>> start ROWS

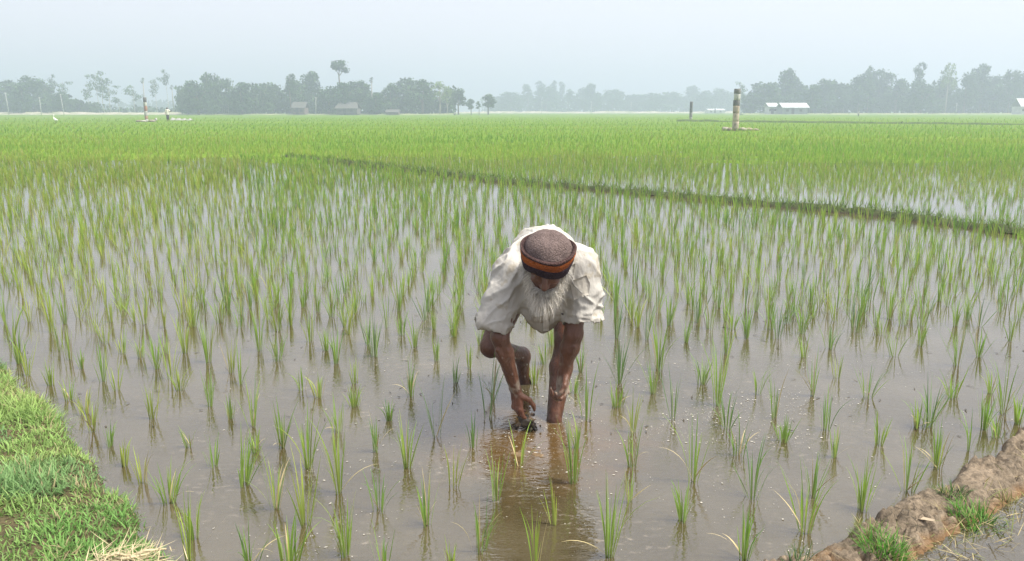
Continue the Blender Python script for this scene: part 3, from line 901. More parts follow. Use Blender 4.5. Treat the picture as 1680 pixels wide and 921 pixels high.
# ------------------------------------------------------------------ trees on the far side of the fields
def leaf_cloud(blobs, n, size, rg, hang=0.0):
    vol = np.array([b[3] * b[4] * b[5] for b in blobs]) ** 0.7
    k = rg.choice(len(blobs), n, p=vol / vol.sum())
    B = np.array(blobs, float)[k]
    d = rg.normal(0, 1, (n, 3)); d /= np.linalg.norm(d, axis=1)[:, None]
    r = rg.random(n) ** 0.42 * (1 + 0.12 * rg.normal(0, 1, n))
    c = B[:, :3] + d * r[:, None] * B[:, 3:]
    clump = 0.85 + 0.35 * (k % 5) / 4
    nrm = rg.normal(0, 1, (n, 3)) + d * 0.8 + np.array((0, 0, 0.3)); nrm /= np.linalg.norm(nrm, axis=1)[:, None]
    u = np.cross(nrm, rg.normal(0, 1, (n, 3))); u /= np.linalg.norm(u, axis=1)[:, None]
    v = np.cross(nrm, u)
    s = size * rg.uniform(0.5, 1.3, n)
    a = u * s[:, None]; b = v * (s * rg.uniform(0.4, 0.9, n))[:, None]
    b[:, 2] -= hang * s
    V = np.stack([c - a, c - b, c + a, c + b], 1).reshape(-1, 3)
    F = np.arange(n * 4).reshape(-1, 4)
    col = np.array((0.055, 0.104, 0.036)) * (clump * rg.uniform(0.6, 1.45, n))[:, None]
    return V, F, np.repeat(col, 4, 0)

def limb_mesh(name, limbs, tint):
    mb = MB()
    for pts, rad in limbs: mb.tube(pts, rad, 6, tint)
    return mb.mesh(name)

TREES = {}
def proto(kind, blobs, n, size, limbs, bark=(0.16, 0.13, 0.10), seed=0, tint=(1, 1, 1), hang=0.0):
    rg = np.random.default_rng(seed)
    V, F, T = leaf_cloud(blobs, n, size, rg, hang)
    TREES[kind] = (np_mesh('crown', V, F, T * np.array(tint), False, [M['foliage']]), limb_mesh('trunk', limbs, bark))
    TREES[kind][1].materials.append(M['bark'])

def rblobs(seed, n, zlo, zhi, spread, r, taper=0.5):
    rg = np.random.default_rng(seed); out = []
    for i in range(n):
        z = zlo + (zhi - zlo) * (i + 0.5) / n
        f = 1 - taper * ((z - zlo) / (zhi - zlo)) ** 1.5
        a = rg.uniform(0, 6.28); q = spread * f * rg.random() ** 0.6
        rr = r * rg.uniform(0.75, 1.25)
        out.append((q * math.cos(a), q * math.sin(a), z, rr, rr, rr * rg.uniform(0.6, 0.9)))
    return out
T0 = [([(0, 0, -0.02), (0.01, 0, 0.25), (-0.02, 0.01, 0.55), (0.0, 0, 0.85)], [0.035, 0.027, 0.018, 0.006]),
      ([(0, 0, 0.3), (0.12, 0.02, 0.5), (0.24, 0.03, 0.66)], [0.018, 0.012, 0.004]), ([(0, 0, 0.36), (-0.13, -0.03, 0.56), (-0.24, -0.04, 0.72)], [0.017, 0.011, 0.004])]
for q in range(4):
    proto(f'broad{q}', rblobs(100 + q, 22, 0.24, 0.90, 0.36, 0.15, 0.6), 2600, 0.030, T0, seed=q)
for q in range(2):
    proto(f'dense{q}', rblobs(130 + q, 24, 0.10, 0.88, 0.36, 0.16, 0.55), 2800, 0.032, T0, seed=10 + q, tint=(0.85, 0.9, 1.0))
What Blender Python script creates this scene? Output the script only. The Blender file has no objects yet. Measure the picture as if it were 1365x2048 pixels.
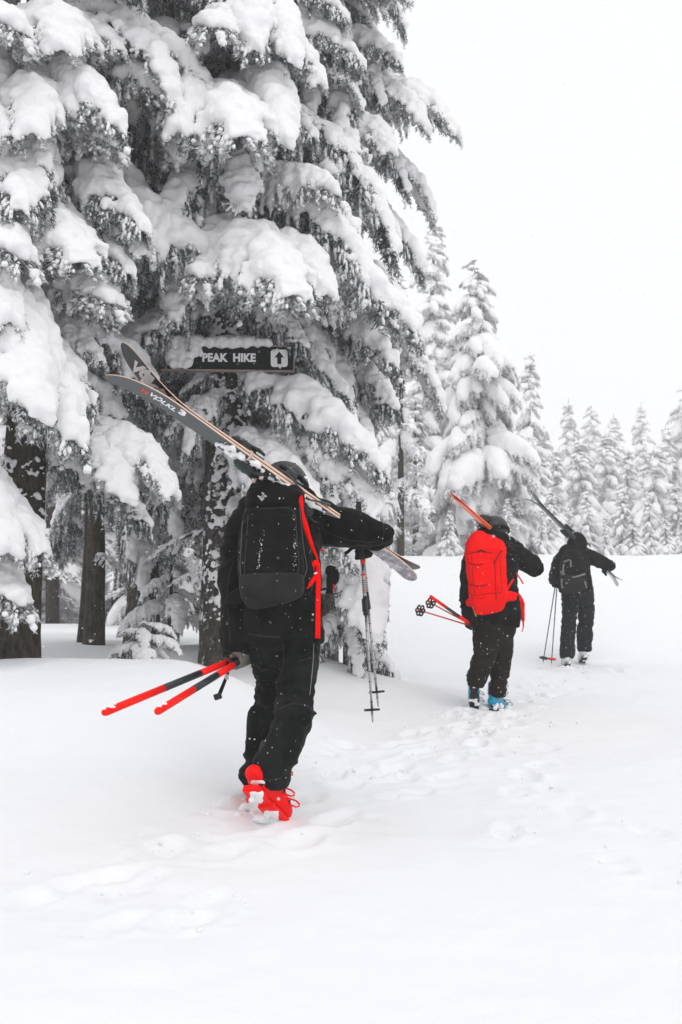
import bpy, math, random
import numpy as np
from mathutils import Vector, Matrix, noise as mnoise

random.seed(7)
RNG = np.random.default_rng(11)
SC = bpy.context.scene
COL = SC.collection

# ------------------------------------------------------------------ camera, sky, sun, exposure
CAM_Z = 1.25
F = 2048.0
PITCH = math.atan(226 / F)
cam_d = bpy.data.cameras.new('camera')
cam = bpy.data.objects.new('camera', cam_d)
COL.objects.link(cam)
cam.location = (0, 0, CAM_Z)
cam.rotation_euler = (math.pi / 2 + PITCH, 0, 0)
cam_d.sensor_fit = 'VERTICAL'
cam_d.sensor_height = 36.0
cam_d.lens = 36.0
cam_d.clip_start = 0.05
cam_d.clip_end = 1000
cam_d.dof.use_dof = True
cam_d.dof.focus_distance = 6.5
cam_d.dof.aperture_fstop = 5.0
SC.camera = cam

world = bpy.data.worlds.new('World')
SC.world = world
world.use_nodes = True
wn = world.node_tree
wn.nodes.clear()
w_out = wn.nodes.new('ShaderNodeOutputWorld')
w_bg = wn.nodes.new('ShaderNodeBackground')
w_sky = wn.nodes.new('ShaderNodeTexSky')
w_sky.sky_type = 'NISHITA'
w_sky.sun_disc = False
w_sky.sun_elevation = math.radians(58)
w_sky.sun_rotation = math.radians(200)
w_hs = wn.nodes.new('ShaderNodeHueSaturation')          # a closed cloud deck: the sky's colour is nearly gone
w_hs.inputs['Saturation'].default_value = 0.12
w_hs.inputs['Value'].default_value = 0.10
w_mix = wn.nodes.new('ShaderNodeMix')
w_mix.data_type = 'RGBA'
w_mix.inputs[0].default_value = 0.88
w_mix.inputs[7].default_value = (1.09, 1.10, 1.12, 1)
wn.links.new(w_sky.outputs[0], w_hs.inputs['Color'])
wn.links.new(w_hs.outputs[0], w_mix.inputs[6])
wn.links.new(w_mix.outputs[2], w_bg.inputs[0])
w_bg.inputs[1].default_value = 1.0
wn.links.new(w_bg.outputs[0], w_out.inputs[0])

sun_d = bpy.data.lights.new('sun', 'SUN')
sun_d.energy = 0.77
sun_d.angle = math.radians(40)
sun_d.color = (1.0, 0.985, 0.96)
sun = bpy.data.objects.new('sun', sun_d)
COL.objects.link(sun)
# sun high behind the camera, a little to the right
sd = Vector((-0.18, 0.50, -0.86)).normalized()
sun.rotation_euler = sd.to_track_quat('-Z', 'Y').to_euler()

SC.view_settings.view_transform = 'Standard'
SC.view_settings.look = 'None'
SC.view_settings.exposure = 0.0
SC.view_settings.gamma = 1.0
SC.view_settings.use_curve_mapping = False
try:
    SC.render.engine = 'CYCLES'
    SC.cycles.max_bounces = 5
    SC.cycles.diffuse_bounces = 3
    SC.cycles.volume_bounces = 2
    SC.cycles.use_denoising = True
except Exception:
    pass

# ------------------------------------------------------------------ geometry helpers
CT, ST = math.cos(PITCH), math.sin(PITCH)

def at(px, py, D):
    """point of the place at ground distance D that the photograph shows at (px, py)"""
    cx = (px - 682.5) / F
    cy = (1024 - py) / F
    s = D / (CT - cy * ST)
    return np.array([cx * s, D, CAM_Z + (ST + cy * CT) * s])

def mpp(py, D):
    cy = (1024 - py) / F
    return D / (CT - cy * ST) / F

def proj(p):
    x, y, z = p[0], p[1], p[2] - CAM_Z
    fw = y * CT + z * ST
    up = -y * ST + z * CT
    return 682.5 + F * x / fw, 1024 - F * up / fw

def zat(py, D):
    return at(0, py, D)[2]

def unit(v):
    v = np.asarray(v, float)
    return v / (np.linalg.norm(v) + 1e-12)

def _h(ix, iy, iz, seed):
    n = (ix.astype(np.int64) * 374761393 + iy.astype(np.int64) * 668265263 + iz.astype(np.int64) * 2147483647 + seed * 974634777) & 0xFFFFFFFF
    n = ((n ^ (n >> 13)) * 1274126177) & 0xFFFFFFFF
    n = ((n ^ (n >> 16)) * 2246822519) & 0xFFFFFFFF
    n = n ^ (n >> 15)
    return (n & 0xFFFFFF) / float(0xFFFFFF) * 2 - 1

def noise3(p, seed=0):
    p = np.atleast_2d(p)
    i = np.floor(p).astype(np.int64)
    f = p - i
    u = f * f * f * (f * (f * 6 - 15) + 10)
    r = 0
    for dx in (0, 1):
        for dy in (0, 1):
            for dz in (0, 1):
                w = (u[:, 0] if dx else 1 - u[:, 0]) * (u[:, 1] if dy else 1 - u[:, 1]) * (u[:, 2] if dz else 1 - u[:, 2])
                r = r + w * _h(i[:, 0] + dx, i[:, 1] + dy, i[:, 2] + dz, seed)
    return r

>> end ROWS

_EXERCISE DETAILS:_ Your task is to transcribe exactly the lines starting at the line that contains "What Blender Python" and ending at the line that contains "SC.camera = cam", both included. Leave out the pictures.

_CORRECT RESULT:_
What Blender Python script creates this scene? Output the script only. The Blender file has no objects yet. Measure the picture as if it were 1365x2048 pixels.
import bpy, math, random
import numpy as np
from mathutils import Vector, Matrix, noise as mnoise

random.seed(7)
RNG = np.random.default_rng(11)
SC = bpy.context.scene
COL = SC.collection

# ------------------------------------------------------------------ camera, sky, sun, exposure
CAM_Z = 1.25
F = 2048.0
PITCH = math.atan(226 / F)
cam_d = bpy.data.cameras.new('camera')
cam = bpy.data.objects.new('camera', cam_d)
COL.objects.link(cam)
cam.location = (0, 0, CAM_Z)
cam.rotation_euler = (math.pi / 2 + PITCH, 0, 0)
cam_d.sensor_fit = 'VERTICAL'
cam_d.sensor_height = 36.0
cam_d.lens = 36.0
cam_d.clip_start = 0.05
cam_d.clip_end = 1000
cam_d.dof.use_dof = True
cam_d.dof.focus_distance = 6.5
cam_d.dof.aperture_fstop = 5.0
SC.camera = cam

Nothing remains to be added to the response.